WHAT TO DO: Set down all of the data that follows word for word, without the images.

INFORMATION SUPPLIED:
^^^^^^^^^^^^^^^^

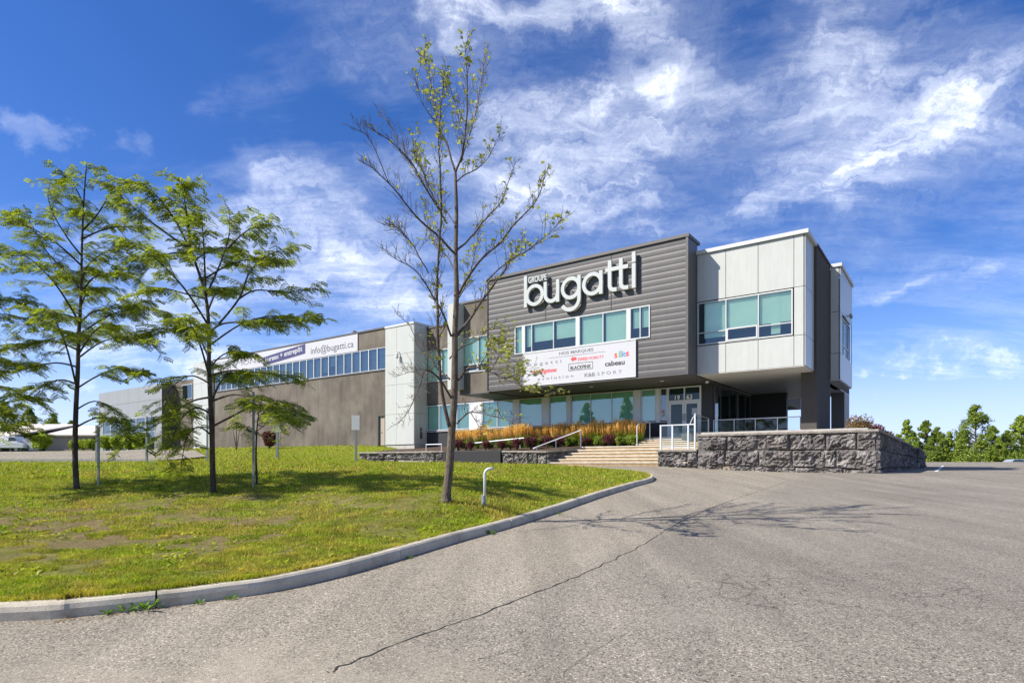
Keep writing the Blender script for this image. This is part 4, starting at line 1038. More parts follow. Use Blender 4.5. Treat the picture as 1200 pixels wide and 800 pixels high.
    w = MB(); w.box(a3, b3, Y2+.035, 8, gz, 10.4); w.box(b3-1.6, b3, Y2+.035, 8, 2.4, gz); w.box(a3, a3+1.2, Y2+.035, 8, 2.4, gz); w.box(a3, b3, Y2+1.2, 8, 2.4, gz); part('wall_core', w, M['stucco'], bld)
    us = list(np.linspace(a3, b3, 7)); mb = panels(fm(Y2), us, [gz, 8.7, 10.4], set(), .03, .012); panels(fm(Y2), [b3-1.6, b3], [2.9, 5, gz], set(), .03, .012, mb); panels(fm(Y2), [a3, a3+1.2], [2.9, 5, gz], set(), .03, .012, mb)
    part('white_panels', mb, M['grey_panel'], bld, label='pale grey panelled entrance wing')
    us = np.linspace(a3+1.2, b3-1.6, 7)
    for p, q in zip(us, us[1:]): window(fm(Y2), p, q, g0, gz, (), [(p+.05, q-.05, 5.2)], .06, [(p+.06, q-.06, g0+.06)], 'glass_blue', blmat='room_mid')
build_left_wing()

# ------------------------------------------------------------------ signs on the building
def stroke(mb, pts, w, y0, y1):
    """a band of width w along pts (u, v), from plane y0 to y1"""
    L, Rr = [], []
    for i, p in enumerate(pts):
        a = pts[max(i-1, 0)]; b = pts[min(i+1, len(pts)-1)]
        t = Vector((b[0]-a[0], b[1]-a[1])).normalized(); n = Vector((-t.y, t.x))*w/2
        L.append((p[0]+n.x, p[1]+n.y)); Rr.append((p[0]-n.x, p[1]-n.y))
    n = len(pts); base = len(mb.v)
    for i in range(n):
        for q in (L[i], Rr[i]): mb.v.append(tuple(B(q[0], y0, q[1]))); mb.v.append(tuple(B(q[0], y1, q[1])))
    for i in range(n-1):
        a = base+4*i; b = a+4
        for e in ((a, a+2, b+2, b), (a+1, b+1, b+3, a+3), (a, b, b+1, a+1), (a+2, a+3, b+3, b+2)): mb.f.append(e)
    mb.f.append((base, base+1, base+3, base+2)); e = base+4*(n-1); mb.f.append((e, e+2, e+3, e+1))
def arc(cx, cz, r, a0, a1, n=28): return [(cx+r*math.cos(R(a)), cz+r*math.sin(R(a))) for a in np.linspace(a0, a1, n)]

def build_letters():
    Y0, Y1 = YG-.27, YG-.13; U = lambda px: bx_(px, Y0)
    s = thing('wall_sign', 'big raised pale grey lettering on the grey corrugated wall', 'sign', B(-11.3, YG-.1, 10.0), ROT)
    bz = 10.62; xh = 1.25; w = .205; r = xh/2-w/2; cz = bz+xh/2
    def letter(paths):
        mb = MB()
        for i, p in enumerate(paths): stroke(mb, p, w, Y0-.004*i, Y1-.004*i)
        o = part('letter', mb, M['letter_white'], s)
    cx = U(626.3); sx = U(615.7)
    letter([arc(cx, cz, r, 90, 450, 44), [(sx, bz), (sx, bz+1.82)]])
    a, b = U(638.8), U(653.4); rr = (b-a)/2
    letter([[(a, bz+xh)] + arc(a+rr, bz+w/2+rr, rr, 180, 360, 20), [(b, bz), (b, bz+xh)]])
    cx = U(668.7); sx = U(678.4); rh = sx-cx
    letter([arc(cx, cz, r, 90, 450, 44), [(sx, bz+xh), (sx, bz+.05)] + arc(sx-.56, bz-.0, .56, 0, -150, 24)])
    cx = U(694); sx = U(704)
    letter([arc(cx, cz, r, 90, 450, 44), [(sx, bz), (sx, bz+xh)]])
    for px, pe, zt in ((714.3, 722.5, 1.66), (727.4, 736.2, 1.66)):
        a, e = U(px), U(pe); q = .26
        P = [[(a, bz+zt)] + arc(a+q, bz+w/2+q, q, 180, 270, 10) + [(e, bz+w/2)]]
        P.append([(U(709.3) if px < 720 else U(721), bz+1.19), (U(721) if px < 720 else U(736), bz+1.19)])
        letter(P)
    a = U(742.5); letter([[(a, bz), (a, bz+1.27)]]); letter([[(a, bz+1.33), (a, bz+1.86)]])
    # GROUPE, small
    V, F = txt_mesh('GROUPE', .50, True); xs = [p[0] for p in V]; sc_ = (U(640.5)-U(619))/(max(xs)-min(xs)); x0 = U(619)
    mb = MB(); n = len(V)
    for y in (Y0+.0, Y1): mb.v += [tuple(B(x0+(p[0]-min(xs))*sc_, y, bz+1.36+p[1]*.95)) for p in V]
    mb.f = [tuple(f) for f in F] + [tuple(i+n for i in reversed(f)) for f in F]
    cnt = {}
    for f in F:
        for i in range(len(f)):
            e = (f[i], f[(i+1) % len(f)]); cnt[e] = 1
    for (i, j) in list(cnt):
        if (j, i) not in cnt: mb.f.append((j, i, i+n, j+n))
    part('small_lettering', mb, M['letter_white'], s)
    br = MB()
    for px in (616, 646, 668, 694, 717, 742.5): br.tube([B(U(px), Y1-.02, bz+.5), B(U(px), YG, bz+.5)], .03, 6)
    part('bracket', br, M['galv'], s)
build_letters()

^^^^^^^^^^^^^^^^

REPLY TO THE TASK:
Keep writing the Blender script for this image. This is part 4, starting at line 1038. More parts follow. Use Blender 4.5. Treat the picture as 1200 pixels wide and 800 pixels high.
    w = MB(); w.box(a3, b3, Y2+.035, 8, gz, 10.4); w.box(b3-1.6, b3, Y2+.035, 8, 2.4, gz); w.box(a3, a3+1.2, Y2+.035, 8, 2.4, gz); w.box(a3, b3, Y2+1.2, 8, 2.4, gz); part('wall_core', w, M['stucco'], bld)
    us = list(np.linspace(a3, b3, 7)); mb = panels(fm(Y2), us, [gz, 8.7, 10.4], set(), .03, .012); panels(fm(Y2), [b3-1.6, b3], [2.9, 5, gz], set(), .03, .012, mb); panels(fm(Y2), [a3, a3+1.2], [2.9, 5, gz], set(), .03, .012, mb)
    part('white_panels', mb, M['grey_panel'], bld, label='pale grey panelled entrance wing')
    us = np.linspace(a3+1.2, b3-1.6, 7)
    for p, q in zip(us, us[1:]): window(fm(Y2), p, q, g0, gz, (), [(p+.05, q-.05, 5.2)], .06, [(p+.06, q-.06, g0+.06)], 'glass_blue', blmat='room_mid')
build_left_wing()

# ------------------------------------------------------------------ signs on the building
def stroke(mb, pts, w, y0, y1):
    """a band of width w along pts (u, v), from plane y0 to y1"""
    L, Rr = [], []
    for i, p in enumerate(pts):
        a = pts[max(i-1, 0)]; b = pts[min(i+1, len(pts)-1)]
        t = Vector((b[0]-a[0], b[1]-a[1])).normalized(); n = Vector((-t.y, t.x))*w/2
        L.append((p[0]+n.x, p[1]+n.y)); Rr.append((p[0]-n.x, p[1]-n.y))
    n = len(pts); base = len(mb.v)
    for i in range(n):
        for q in (L[i], Rr[i]): mb.v.append(tuple(B(q[0], y0, q[1]))); mb.v.append(tuple(B(q[0], y1, q[1])))
    for i in range(n-1):
        a = base+4*i; b = a+4
        for e in ((a, a+2, b+2, b), (a+1, b+1, b+3, a+3), (a, b, b+1, a+1), (a+2, a+3, b+3, b+2)): mb.f.append(e)
    mb.f.append((base, base+1, base+3, base+2)); e = base+4*(n-1); mb.f.append((e, e+2, e+3, e+1))
def arc(cx, cz, r, a0, a1, n=28): return [(cx+r*math.cos(R(a)), cz+r*math.sin(R(a))) for a in np.linspace(a0, a1, n)]

def build_letters():
    Y0, Y1 = YG-.27, YG-.13; U = lambda px: bx_(px, Y0)
    s = thing('wall_sign', 'big raised pale grey lettering on the grey corrugated wall', 'sign', B(-11.3, YG-.1, 10.0), ROT)
    bz = 10.62; xh = 1.25; w = .205; r = xh/2-w/2; cz = bz+xh/2
    def letter(paths):
        mb = MB()
        for i, p in enumerate(paths): stroke(mb, p, w, Y0-.004*i, Y1-.004*i)
        o = part('letter', mb, M['letter_white'], s)
    cx = U(626.3); sx = U(615.7)
    letter([arc(cx, cz, r, 90, 450, 44), [(sx, bz), (sx, bz+1.82)]])
    a, b = U(638.8), U(653.4); rr = (b-a)/2
    letter([[(a, bz+xh)] + arc(a+rr, bz+w/2+rr, rr, 180, 360, 20), [(b, bz), (b, bz+xh)]])
    cx = U(668.7); sx = U(678.4); rh = sx-cx
    letter([arc(cx, cz, r, 90, 450, 44), [(sx, bz+xh), (sx, bz+.05)] + arc(sx-.56, bz-.0, .56, 0, -150, 24)])
    cx = U(694); sx = U(704)
    letter([arc(cx, cz, r, 90, 450, 44), [(sx, bz), (sx, bz+xh)]])
    for px, pe, zt in ((714.3, 722.5, 1.66), (727.4, 736.2, 1.66)):
        a, e = U(px), U(pe); q = .26
        P = [[(a, bz+zt)] + arc(a+q, bz+w/2+q, q, 180, 270, 10) + [(e, bz+w/2)]]
        P.append([(U(709.3) if px < 720 else U(721), bz+1.19), (U(721) if px < 720 else U(736), bz+1.19)])
        letter(P)
    a = U(742.5); letter([[(a, bz), (a, bz+1.27)]]); letter([[(a, bz+1.33), (a, bz+1.86)]])
    # GROUPE, small
    V, F = txt_mesh('GROUPE', .50, True); xs = [p[0] for p in V]; sc_ = (U(640.5)-U(619))/(max(xs)-min(xs)); x0 = U(619)
    mb = MB(); n = len(V)
    for y in (Y0+.0, Y1): mb.v += [tuple(B(x0+(p[0]-min(xs))*sc_, y, bz+1.36+p[1]*.95)) for p in V]
    mb.f = [tuple(f) for f in F] + [tuple(i+n for i in reversed(f)) for f in F]
    cnt = {}
    for f in F:
        for i in range(len(f)):
            e = (f[i], f[(i+1) % len(f)]); cnt[e] = 1
    for (i, j) in list(cnt):
        if (j, i) not in cnt: mb.f.append((j, i, i+n, j+n))
    part('small_lettering', mb, M['letter_white'], s)
    br = MB()
    for px in (616, 646, 668, 694, 717, 742.5): br.tube([B(U(px), Y1-.02, bz+.5), B(U(px), YG, bz+.5)], .03, 6)
    part('bracket', br, M['galv'], s)
build_letters()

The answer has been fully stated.